● What is expected:
Both the line containing "Reconstruct this image" and the line containing "SC = bpy.context.scene; COL = SC.collection" are part of the range to copy, along with every line between them. Copy it exactly and leave out the pictures.

# Records to process start

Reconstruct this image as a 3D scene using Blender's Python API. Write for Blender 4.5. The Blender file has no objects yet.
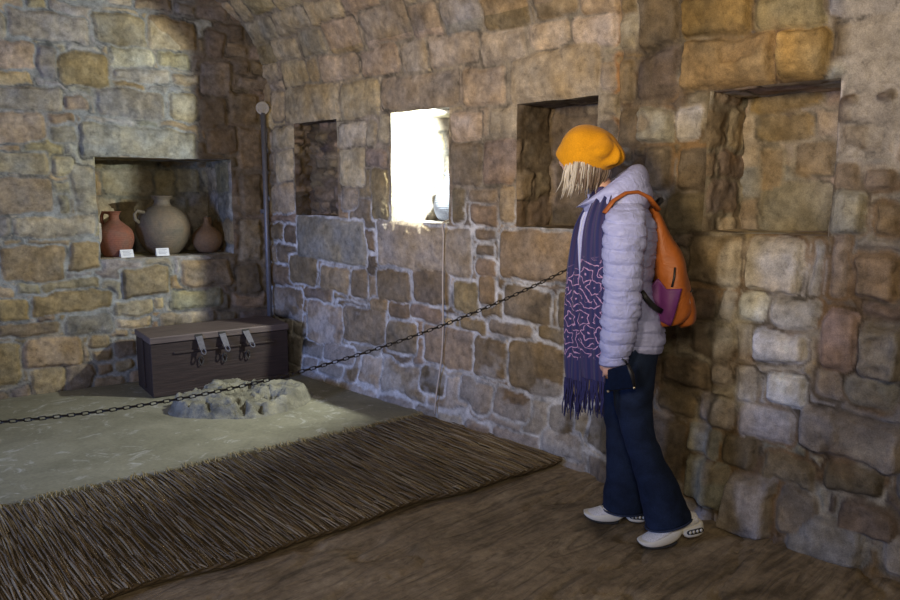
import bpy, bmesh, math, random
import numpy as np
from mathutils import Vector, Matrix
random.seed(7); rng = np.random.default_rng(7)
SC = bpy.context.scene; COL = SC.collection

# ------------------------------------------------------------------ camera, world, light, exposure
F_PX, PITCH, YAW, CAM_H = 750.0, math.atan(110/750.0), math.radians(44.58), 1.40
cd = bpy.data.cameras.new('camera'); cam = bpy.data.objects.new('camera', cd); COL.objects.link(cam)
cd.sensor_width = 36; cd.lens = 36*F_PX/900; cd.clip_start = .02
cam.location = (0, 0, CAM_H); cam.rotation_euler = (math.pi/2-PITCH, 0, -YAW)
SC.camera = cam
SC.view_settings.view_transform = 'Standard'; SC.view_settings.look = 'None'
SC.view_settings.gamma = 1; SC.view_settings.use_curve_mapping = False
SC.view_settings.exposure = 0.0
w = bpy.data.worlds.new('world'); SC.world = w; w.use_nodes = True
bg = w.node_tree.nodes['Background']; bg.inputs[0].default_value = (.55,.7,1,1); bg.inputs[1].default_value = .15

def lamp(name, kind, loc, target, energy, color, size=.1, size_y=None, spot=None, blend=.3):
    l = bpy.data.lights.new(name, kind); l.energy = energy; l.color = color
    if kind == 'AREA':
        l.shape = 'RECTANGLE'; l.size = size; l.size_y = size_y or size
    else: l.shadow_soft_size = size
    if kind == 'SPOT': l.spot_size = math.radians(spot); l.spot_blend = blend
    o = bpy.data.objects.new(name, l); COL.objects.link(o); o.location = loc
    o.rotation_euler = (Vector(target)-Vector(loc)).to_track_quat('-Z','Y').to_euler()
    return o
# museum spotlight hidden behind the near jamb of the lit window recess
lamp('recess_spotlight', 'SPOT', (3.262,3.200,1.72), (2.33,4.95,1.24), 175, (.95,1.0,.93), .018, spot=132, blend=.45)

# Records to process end
# Records to process start

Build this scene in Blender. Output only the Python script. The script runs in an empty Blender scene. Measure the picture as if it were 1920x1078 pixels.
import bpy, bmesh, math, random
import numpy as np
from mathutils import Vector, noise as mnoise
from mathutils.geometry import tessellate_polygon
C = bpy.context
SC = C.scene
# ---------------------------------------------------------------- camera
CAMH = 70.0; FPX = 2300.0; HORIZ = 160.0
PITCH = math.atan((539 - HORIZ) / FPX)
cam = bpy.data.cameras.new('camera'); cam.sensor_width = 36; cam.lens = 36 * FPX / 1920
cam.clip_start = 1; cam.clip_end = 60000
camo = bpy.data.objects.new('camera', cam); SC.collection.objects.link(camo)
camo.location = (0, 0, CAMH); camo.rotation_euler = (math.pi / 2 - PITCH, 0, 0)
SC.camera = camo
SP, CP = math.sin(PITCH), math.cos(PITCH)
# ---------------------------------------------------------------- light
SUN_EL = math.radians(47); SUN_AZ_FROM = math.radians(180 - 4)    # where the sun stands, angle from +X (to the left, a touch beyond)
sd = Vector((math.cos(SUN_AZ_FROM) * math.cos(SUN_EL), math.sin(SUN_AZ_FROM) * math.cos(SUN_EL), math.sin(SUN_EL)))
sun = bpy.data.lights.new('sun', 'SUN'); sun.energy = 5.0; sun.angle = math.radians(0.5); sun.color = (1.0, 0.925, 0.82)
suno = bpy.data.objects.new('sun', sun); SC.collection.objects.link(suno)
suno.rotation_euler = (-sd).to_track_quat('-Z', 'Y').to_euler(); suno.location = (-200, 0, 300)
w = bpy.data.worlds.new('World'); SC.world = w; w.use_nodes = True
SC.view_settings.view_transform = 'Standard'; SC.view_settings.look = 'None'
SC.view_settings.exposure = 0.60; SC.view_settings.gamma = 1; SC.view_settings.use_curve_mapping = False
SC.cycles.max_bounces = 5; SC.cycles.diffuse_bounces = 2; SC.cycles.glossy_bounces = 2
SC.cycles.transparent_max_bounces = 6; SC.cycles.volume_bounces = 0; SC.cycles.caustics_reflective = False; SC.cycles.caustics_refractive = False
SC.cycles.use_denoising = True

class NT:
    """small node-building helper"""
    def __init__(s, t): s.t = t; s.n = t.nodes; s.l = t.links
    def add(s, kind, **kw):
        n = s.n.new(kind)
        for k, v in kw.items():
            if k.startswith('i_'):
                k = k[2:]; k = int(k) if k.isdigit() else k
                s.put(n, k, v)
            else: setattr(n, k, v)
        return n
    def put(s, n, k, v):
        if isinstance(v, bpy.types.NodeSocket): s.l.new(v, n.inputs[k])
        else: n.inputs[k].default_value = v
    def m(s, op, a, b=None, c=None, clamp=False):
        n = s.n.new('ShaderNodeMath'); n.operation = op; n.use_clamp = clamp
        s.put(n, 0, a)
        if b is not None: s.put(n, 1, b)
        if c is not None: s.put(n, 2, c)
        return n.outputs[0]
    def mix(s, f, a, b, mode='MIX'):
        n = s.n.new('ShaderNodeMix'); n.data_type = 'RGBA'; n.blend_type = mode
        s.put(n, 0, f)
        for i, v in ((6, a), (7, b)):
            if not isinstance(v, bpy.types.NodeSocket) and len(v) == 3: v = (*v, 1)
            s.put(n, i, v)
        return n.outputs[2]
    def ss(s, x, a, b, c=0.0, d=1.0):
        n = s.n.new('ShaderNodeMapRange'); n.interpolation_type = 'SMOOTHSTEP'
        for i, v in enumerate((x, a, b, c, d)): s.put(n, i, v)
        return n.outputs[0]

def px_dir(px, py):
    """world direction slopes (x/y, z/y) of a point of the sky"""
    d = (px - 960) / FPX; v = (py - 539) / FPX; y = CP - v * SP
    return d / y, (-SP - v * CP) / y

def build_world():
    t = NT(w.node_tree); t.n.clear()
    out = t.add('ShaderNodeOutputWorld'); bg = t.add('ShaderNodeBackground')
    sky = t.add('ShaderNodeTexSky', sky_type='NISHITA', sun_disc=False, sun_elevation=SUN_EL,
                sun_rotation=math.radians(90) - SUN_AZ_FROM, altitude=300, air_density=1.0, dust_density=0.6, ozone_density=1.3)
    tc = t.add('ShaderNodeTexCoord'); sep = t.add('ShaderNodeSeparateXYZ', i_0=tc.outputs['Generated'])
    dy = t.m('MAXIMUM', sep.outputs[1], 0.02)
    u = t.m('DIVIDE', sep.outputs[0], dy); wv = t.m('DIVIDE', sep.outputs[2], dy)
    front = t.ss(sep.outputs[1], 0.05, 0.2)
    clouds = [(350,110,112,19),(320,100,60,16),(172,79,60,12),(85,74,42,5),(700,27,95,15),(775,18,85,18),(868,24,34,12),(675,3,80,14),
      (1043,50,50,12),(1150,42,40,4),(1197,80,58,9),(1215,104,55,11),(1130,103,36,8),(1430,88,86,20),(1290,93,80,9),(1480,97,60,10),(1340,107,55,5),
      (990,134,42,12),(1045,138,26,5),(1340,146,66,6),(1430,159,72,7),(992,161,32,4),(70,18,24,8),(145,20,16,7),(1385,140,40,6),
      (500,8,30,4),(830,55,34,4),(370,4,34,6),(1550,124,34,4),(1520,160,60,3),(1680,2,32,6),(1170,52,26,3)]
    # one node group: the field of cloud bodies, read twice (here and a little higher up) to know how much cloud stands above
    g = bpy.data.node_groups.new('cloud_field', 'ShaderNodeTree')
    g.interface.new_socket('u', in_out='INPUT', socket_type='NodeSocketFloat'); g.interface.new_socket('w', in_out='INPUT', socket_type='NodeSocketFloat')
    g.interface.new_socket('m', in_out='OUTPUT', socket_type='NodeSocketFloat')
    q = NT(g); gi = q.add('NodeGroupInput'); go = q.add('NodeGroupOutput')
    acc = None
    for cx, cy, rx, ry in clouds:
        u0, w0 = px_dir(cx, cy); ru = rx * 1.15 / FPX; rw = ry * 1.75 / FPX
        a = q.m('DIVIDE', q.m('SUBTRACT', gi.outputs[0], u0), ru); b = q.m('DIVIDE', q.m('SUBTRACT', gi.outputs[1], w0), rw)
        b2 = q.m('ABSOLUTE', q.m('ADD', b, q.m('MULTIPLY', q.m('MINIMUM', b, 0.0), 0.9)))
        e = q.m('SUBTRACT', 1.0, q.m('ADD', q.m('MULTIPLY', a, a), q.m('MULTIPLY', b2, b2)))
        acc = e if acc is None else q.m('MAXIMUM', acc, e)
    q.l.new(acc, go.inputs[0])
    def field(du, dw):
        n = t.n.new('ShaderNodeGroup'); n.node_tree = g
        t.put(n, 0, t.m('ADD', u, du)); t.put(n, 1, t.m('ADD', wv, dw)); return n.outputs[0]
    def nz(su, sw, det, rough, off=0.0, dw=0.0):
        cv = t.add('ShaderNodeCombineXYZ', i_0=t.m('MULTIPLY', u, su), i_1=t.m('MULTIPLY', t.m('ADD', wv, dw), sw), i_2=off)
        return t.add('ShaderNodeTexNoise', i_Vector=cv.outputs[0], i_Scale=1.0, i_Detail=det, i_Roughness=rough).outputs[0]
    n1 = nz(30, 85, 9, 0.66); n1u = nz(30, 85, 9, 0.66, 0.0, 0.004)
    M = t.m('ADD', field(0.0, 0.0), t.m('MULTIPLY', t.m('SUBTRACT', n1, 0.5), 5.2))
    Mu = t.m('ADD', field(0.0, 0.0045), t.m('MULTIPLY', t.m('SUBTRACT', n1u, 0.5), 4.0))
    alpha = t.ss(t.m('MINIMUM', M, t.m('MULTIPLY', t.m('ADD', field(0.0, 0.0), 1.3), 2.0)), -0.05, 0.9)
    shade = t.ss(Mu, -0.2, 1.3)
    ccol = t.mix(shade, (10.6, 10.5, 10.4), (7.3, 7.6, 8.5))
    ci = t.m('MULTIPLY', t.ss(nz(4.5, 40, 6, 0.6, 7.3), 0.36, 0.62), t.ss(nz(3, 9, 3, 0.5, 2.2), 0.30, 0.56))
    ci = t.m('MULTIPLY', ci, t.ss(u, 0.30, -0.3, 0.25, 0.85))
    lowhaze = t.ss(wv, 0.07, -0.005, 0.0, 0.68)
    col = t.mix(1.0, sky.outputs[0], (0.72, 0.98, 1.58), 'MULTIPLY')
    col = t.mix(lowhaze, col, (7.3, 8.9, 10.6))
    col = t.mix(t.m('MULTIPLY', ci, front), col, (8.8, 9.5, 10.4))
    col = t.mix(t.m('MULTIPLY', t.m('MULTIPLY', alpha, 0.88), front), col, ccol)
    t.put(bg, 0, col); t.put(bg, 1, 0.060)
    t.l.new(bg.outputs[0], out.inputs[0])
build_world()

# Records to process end

● Correct response:
Reconstruct this image as a 3D scene using Blender's Python API. Write for Blender 4.5. The Blender file has no objects yet.
import bpy, bmesh, math, random
import numpy as np
from mathutils import Vector, Matrix
random.seed(7); rng = np.random.default_rng(7)
SC = bpy.context.scene; COL = SC.collection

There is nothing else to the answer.